Picture
_Utsman bin Affan dikenal dengan sosok penerus pemeliharaan kitabullah setelah wafatnya khalifah Umar bin Khattab. Malah pada zaman Utsman bin Affan al-Qur’an kembali diperbaharui pembukuan-nya untuk kemudian dipatenkan menjadi mushaf Utsmani seperti yang kita kenal sekarang.
Tentang kedekatan Utsman bin Affan dengan al-Qur’an mungkin terlalu padat untuk dikenang di sini. Namun setidaknya ada jejak perkataannya dan kesan yang dirasakan oleh para muridnya tentang dirinya yang harum dengan aroma al-Qur’an dan juga kita para kader al-Qur’an era modern ini.

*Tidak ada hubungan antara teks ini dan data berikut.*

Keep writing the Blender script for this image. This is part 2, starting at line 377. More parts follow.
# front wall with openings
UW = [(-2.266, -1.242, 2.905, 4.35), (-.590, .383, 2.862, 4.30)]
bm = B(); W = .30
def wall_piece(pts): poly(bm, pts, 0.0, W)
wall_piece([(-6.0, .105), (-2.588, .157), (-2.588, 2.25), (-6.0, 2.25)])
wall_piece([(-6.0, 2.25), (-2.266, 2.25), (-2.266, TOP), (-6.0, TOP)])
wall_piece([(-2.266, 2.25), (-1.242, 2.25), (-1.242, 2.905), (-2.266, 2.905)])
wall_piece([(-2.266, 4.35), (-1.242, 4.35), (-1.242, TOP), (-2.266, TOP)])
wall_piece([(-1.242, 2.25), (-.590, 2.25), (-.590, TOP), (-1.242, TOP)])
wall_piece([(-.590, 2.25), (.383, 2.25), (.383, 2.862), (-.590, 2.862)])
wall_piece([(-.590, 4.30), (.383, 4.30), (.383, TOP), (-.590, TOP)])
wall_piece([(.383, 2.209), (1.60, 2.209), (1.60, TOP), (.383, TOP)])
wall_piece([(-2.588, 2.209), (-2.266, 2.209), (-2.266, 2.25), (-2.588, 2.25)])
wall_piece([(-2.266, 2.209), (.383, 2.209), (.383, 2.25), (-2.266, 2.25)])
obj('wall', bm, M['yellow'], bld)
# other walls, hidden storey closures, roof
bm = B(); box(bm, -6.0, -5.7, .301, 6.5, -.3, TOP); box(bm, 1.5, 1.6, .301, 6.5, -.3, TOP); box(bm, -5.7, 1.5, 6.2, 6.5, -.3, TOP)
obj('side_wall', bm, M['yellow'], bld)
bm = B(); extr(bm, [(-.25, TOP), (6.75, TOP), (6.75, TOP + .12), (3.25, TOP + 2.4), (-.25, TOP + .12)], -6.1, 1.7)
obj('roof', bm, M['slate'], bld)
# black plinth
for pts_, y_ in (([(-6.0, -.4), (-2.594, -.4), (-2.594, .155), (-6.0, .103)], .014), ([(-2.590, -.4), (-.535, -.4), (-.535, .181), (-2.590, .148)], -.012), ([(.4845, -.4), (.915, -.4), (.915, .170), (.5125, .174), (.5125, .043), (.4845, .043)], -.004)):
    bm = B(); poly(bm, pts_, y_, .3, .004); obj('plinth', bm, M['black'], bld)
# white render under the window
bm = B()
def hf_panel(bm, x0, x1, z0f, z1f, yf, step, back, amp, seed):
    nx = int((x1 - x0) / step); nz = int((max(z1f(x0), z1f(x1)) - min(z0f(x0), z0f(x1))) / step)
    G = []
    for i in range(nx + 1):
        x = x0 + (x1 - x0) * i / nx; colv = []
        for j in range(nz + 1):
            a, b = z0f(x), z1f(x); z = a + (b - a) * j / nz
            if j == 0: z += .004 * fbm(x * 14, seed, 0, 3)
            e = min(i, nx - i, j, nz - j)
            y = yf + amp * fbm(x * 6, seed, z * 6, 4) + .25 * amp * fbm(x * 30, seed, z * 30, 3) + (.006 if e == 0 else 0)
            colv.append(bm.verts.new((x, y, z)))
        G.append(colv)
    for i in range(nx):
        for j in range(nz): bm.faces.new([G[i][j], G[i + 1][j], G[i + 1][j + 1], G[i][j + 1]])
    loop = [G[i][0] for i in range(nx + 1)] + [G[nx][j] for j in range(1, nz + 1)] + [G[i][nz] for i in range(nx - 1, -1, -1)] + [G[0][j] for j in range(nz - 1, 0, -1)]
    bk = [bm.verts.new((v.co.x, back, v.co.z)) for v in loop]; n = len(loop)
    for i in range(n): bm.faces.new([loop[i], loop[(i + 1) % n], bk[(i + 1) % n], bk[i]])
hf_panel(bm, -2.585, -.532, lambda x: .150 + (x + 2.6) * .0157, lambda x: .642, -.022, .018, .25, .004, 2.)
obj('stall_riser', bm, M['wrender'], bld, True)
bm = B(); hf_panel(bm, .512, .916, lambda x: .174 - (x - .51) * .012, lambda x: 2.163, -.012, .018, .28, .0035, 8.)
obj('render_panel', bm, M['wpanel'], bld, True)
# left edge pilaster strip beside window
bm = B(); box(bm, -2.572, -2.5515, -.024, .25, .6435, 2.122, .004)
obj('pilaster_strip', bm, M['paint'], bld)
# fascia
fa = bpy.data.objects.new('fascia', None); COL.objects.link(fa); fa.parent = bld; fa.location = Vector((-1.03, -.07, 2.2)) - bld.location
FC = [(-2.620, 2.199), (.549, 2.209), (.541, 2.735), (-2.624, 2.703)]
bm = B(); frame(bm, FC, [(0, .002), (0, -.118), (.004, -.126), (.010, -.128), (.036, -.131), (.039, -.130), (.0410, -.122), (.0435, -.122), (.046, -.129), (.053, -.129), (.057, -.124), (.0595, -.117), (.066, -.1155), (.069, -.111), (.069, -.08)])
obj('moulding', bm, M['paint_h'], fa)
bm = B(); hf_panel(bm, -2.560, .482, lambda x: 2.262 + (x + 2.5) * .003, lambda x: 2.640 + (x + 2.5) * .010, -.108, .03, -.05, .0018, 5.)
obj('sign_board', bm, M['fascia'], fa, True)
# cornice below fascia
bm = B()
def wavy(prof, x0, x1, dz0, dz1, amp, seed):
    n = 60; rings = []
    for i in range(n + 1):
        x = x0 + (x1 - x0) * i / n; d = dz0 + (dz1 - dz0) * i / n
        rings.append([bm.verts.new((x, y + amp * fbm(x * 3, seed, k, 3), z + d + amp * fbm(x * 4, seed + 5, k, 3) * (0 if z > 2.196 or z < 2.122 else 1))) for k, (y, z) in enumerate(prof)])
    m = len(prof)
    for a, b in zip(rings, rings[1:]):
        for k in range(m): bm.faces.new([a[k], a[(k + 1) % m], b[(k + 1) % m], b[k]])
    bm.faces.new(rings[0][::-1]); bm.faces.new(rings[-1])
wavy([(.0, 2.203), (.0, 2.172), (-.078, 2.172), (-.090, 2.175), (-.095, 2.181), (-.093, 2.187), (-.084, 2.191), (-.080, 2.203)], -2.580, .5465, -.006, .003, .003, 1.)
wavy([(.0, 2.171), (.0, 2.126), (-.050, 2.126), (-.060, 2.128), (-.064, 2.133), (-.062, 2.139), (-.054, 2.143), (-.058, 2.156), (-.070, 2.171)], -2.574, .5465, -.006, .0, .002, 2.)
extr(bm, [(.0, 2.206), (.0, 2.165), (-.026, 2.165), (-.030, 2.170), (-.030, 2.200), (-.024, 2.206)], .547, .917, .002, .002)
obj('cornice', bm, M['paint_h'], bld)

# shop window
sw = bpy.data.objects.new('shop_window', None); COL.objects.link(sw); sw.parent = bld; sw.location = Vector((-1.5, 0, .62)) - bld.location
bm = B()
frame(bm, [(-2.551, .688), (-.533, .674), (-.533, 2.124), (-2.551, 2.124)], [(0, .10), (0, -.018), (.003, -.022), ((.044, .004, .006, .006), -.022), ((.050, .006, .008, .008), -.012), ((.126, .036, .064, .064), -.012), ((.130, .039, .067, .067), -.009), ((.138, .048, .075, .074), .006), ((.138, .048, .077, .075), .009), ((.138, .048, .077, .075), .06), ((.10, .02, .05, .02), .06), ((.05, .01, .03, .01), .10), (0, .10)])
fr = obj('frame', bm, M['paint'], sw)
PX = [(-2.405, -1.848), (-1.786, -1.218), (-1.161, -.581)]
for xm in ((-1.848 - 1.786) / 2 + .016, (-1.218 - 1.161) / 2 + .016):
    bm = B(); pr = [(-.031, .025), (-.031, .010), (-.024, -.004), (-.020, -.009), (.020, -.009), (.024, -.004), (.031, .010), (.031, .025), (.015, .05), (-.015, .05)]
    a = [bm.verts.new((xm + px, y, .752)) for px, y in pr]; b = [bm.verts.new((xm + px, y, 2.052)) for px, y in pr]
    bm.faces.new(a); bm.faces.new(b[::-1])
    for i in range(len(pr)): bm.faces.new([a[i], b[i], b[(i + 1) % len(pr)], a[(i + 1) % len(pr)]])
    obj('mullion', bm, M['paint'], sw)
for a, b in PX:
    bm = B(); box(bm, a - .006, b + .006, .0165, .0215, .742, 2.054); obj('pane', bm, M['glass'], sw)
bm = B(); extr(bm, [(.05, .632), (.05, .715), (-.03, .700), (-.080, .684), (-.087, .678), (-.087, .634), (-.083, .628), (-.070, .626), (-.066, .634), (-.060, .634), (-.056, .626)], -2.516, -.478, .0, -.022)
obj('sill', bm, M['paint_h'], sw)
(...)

Dalam kesehariannya memelihara dan mensyiarkan al-Qur’an, Utsman bin Affan memiliki murid-murid yang istiqomah meneruskan jejak perjuangannya menjaga al-Qur’an ini. Di antara mereka ada  Abu Abdurrahman As-Sulamy, Mughirah bin Abi Syihab, Abu Aswad dan Zur bin Hubaisy. [1]
Banyak sekali hadits-hadits Rasulullah Saw ataupun juga perkataan-perkataan mutiara Utsman bin Affan yang memberikan suntikan motivasi kepada kita. Utsman mengajarkan kepada kita bagaimana seharusnya bermuamalah yang baik dengan al-Qur’an dalam kehidupan. Sebelum al-Qur’an berperan menjadi pedoman hidup yang mengurusi berbagai dimensi hidup manusia, Utsman mencontohkan bahwa sentuhan utama yang harus didapatkan seorang muslim dari al-Qur’an ini adalah sentuhan ayat-ayatnya yang mulia dan lembut. Insya Allah kalau hati manusia dan fitrahnya sudah mendapat sentuhan istimewa dari al-Qur’an, sekeras apapun hatinya pasti akan luluh dan sadar kepada kebenaran. Setelah itu hati akan menuju dan menghadap Tuhannya untuk melaksanakan kebenaran itu.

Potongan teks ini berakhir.